Thousands of small stores, restaurants, spas — and even dry cleaners — across the United States will offer their own discounts and promotions to draw holiday shoppers on what’s known as Small Business Saturday.

American Express created the day three years ago in what it calls an effort to help small businesses struggling during the recession. The credit and charge card company encourages cardholders who have registered in advance online to use their cards for purchases at participating businesses in exchange for a $25 rebate paid for by American Express.

The card company won’t say how much the promotion costs, but Susan Sobbott, president of American Express OPEN, the company’s small business division, says it is a considerable amount.

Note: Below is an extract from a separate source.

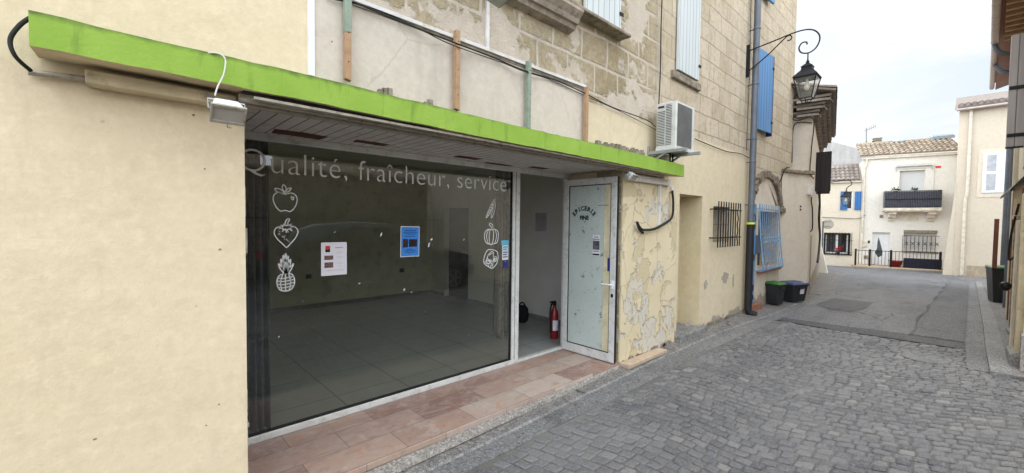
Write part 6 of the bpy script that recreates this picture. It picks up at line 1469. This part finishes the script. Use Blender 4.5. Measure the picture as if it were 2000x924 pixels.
for sd in (1, -1):
    b = MB(); yc = -2.42
    for xa, xb in ((2.5, 3.45), (3.53, 4.4), (4.48, 5.2)):
        def sidept(x, f): 
            for s0, s1 in zip(st, st[1:]):
                if s0[0] <= x <= s1[0]:
                    t_ = (x - s0[0]) / (s1[0] - s0[0]); A_ = [s0[k] + (s1[k] - s0[k]) * t_ for k in range(6)]
                    return (x, yc + sd * ((A_[4] * .98) * (1 - f) + A_[5] * f + .006), gz + A_[2] * (1 - f) + (A_[3] - .03) * f)
        b.add([sidept(xa, .12), sidept(xb, .12), sidept(xb, .88), sidept(xa, .88)], [(0, 1, 2, 3)])
    b.build('side_windows', 'acdark', car)
    for wx in (3.2, 5.88):
        wy = yc + sd * .80; b = MB(); b.lathe((wx, wy, .22), [(.20, -.10 * 1), (.32, -.10), (.335, -.06), (.335, .06), (.32, .10), (.20, .10)], 28, 1); w_ = b.build('wheel', 'tyre', car)
        b = MB(); b.lathe((wx, wy + sd * .095, .22), [(.205, -.02), (.205, .008), (.185, .010), (.18, -.0), (.05, .005), (.04, .012), (0, .012)], 28, 1)
        for k in range(5):
            a = 2 * PI * k / 5; u_ = Vector((math.cos(a), 0, math.sin(a))); v_ = Vector((-math.sin(a), 0, math.cos(a))); c = Vector((wx, wy + sd * .105, .22)); b.hexa([c + u_ * .03 - v_ * .03, c + u_ * .19 - v_ * .02, c + u_ * .19 + v_ * .02, c + u_ * .03 + v_ * .03], [p + Vector((0, sd * .012, 0)) for p in (c + u_ * .03 - v_ * .03, c + u_ * .19 - v_ * .02, c + u_ * .19 + v_ * .02, c + u_ * .03 + v_ * .03)])
        b.build('rim', 'rim', w_)
    b = MB(); b.box(6.38, 6.55, yc + sd * .78 - .06, yc + sd * .78 + .05, gz + .62, gz + .78); b.build('headlight', 'headglass', car, .02)
    b = MB(); b.box(2.08, 2.22, yc + sd * .80 - .05, yc + sd * .80 + .06, gz + .75, gz + 1.0); b.build('tail_light', 'redglass', car, .02)
    b = MB(); b.box(4.95, 5.1, yc + sd * 1.0 - .09, yc + sd * 1.0 + .06, gz + .98, gz + 1.12); b.build('mirror', 'carpaint', car, .02)

# canopy material: let the dark rim follow the local height of the part
for nd in M['green'].node_tree.nodes:
    if nd.type == 'VALTORGB' and abs(nd.color_ramp.elements[0].position - .365) < .001:
        nd.color_ramp.elements[0].position = .156; nd.color_ramp.elements[1].position = .180

# ------------------------------------------------------------------ light
w = bpy.data.worlds.new('World'); scene.world = w; w.use_nodes = True; nt = w.node_tree; nt.nodes.clear()
def wn(t_): return nt.nodes.new(t_)
SUN = ray(1600, 40).normalized(); sun_el = math.asin(SUN.z); sun_az = math.atan2(SUN.x, SUN.y)
sky = wn('ShaderNodeTexSky'); sky.sky_type = 'NISHITA'; sky.sun_disc = False; sky.sun_elevation = sun_el; sky.sun_rotation = sun_az; sky.air_density = 1.2; sky.dust_density = 2
tc = wn('ShaderNodeTexCoord'); mp_ = wn('ShaderNodeMapping'); mp_.inputs['Scale'].default_value = (1.2, 1.2, 4.2); mp_.inputs['Rotation'].default_value = (.15, .1, .6)
nz_ = wn('ShaderNodeTexNoise'); nz_.inputs['Scale'].default_value = 1.9; nz_.inputs['Detail'].default_value = 8; nz_.inputs['Roughness'].default_value = .58; nz_.inputs['Distortion'].default_value = .5
L = nt.links.new; L(tc.outputs['Generated'], mp_.inputs[0]); L(mp_.outputs[0], nz_.inputs['Vector'])
cr = wn('ShaderNodeValToRGB'); L(nz_.outputs['Fac'], cr.inputs[0]); e = cr.color_ramp.elements; e[0].position = .40; e[0].color = (.0, .0, .0, 1); e[1].position = .62; e[1].color = (1, 1, 1, 1)
# cloud radiance: dimmed in view ahead, brightness added overhead and behind to light facade
vm = wn('ShaderNodeVectorMath'); vm.operation = 'DOT_PRODUCT'; L(tc.outputs['Generated'], vm.inputs[0]); vd = ray(1760, 120).normalized(); vm.inputs[1].default_value = vd
mr = wn('ShaderNodeMapRange'); mr.interpolation_type = 'SMOOTHSTEP'; L(vm.outputs['Value'], mr.inputs['Value']); mr.inputs['From Min'].default_value = .35; mr.inputs['From Max'].default_value = .93; mr.inputs['To Min'].default_value = 29.0; mr.inputs['To Max'].default_value = 7.6
thick = wn('ShaderNodeMix'); thick.data_type = 'RGBA'; L(cr.outputs[0], thick.inputs[0]); thick.inputs[6].default_value = (.70, .83, 1.0, 1); thick.inputs[7].default_value = (1.0, .988, .955, 1)
sc = wn('ShaderNodeVectorMath'); sc.operation = 'SCALE'; L(thick.outputs[2], sc.inputs[0]); L(mr.outputs[0], sc.inputs['Scale'])
mx = wn('ShaderNodeMix'); mx.data_type = 'RGBA'; mx.inputs[0].default_value = .95; L(sky.outputs[0], mx.inputs[6]); L(sc.outputs[0], mx.inputs[7])
bgn = wn('ShaderNodeBackground'); bgn.inputs['Strength'].default_value = .12; L(mx.outputs[2], bgn.inputs[0])
wo = wn('ShaderNodeOutputWorld'); L(bgn.outputs[0], wo.inputs[0])
sd_ = bpy.data.lights.new('sun', 'SUN'); sd_.energy = 1.2; sd_.angle = R(14); sd_.color = (1, .95, .87)
so = bpy.data.objects.new('sun', sd_); COL.objects.link(so); so.rotation_euler = (-SUN).to_track_quat('-Z', 'Y').to_euler()
scene.view_settings.view_transform = 'Standard'; scene.view_settings.look = 'None'; scene.view_settings.exposure = 0.12; scene.view_settings.gamma = 1
scene.view_settings.use_curve_mapping = False
scene.render.engine = 'CYCLES'
scene.cycles.max_bounces = 10; scene.cycles.transparent_max_bounces = 16; scene.cycles.diffuse_bounces = 5
for o in bpy.data.objects:
    if '_o' in o: del o['_o']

But even small merchants who aren’t officially part of the event hope to get a bump in revenue during a weekend when they formerly were all but forgotten in an avalanche of deep discounts offered by big stores and online retailers. Perhaps more important, the day has become an opportunity for small businesses to build a corps of customers who will keep coming back year-round.

In Dixon, Ill., 51 small businesses have banded together to recruit local artists and performers to create a partylike atmosphere on Saturday. A year ago, the combination of the American Express rebate and the events helped give the participating businesses a collective revenue increase of more than 50 percent the Saturday after Thanksgiving, said Lisa Higby, owner of a nursery and garden center there.

But the benefit goes beyond a one-day jolt. “It gives us a yearlong impact, much greater exposure for our business,” Ms. Higby said.

American Express may have intended to give small merchants — and card use — a boost in a tough economy, but Small Business Saturday is also helping small merchants get a bigger share of the spotlight and spending between Black Friday and Cyber Monday, a shopping holiday dreamed up to get people excited about shopping online on the Monday after Thanksgiving.

To make the most of Small Business Saturday, many small business owners offer discounts as part of a marketing strategy for the entire holiday season.

Some small business owners will have the kind of early bird specials that Black Friday is famous for.

Eden Organix, a spa in Highland Park, N.J., will give customers a 10 percent discount on the products it sells from 9 a.m. to noon, said owner Valerie Robinson, who is promoting the event on Facebook, Twitter, and on her own Web site. She doesn’t expect to get a big revenue boost from the day — she’s more concerned about drawing new clients and cementing her relationship with current ones.

“We want to build more of a loyal customer base,” Ms. Robinson said.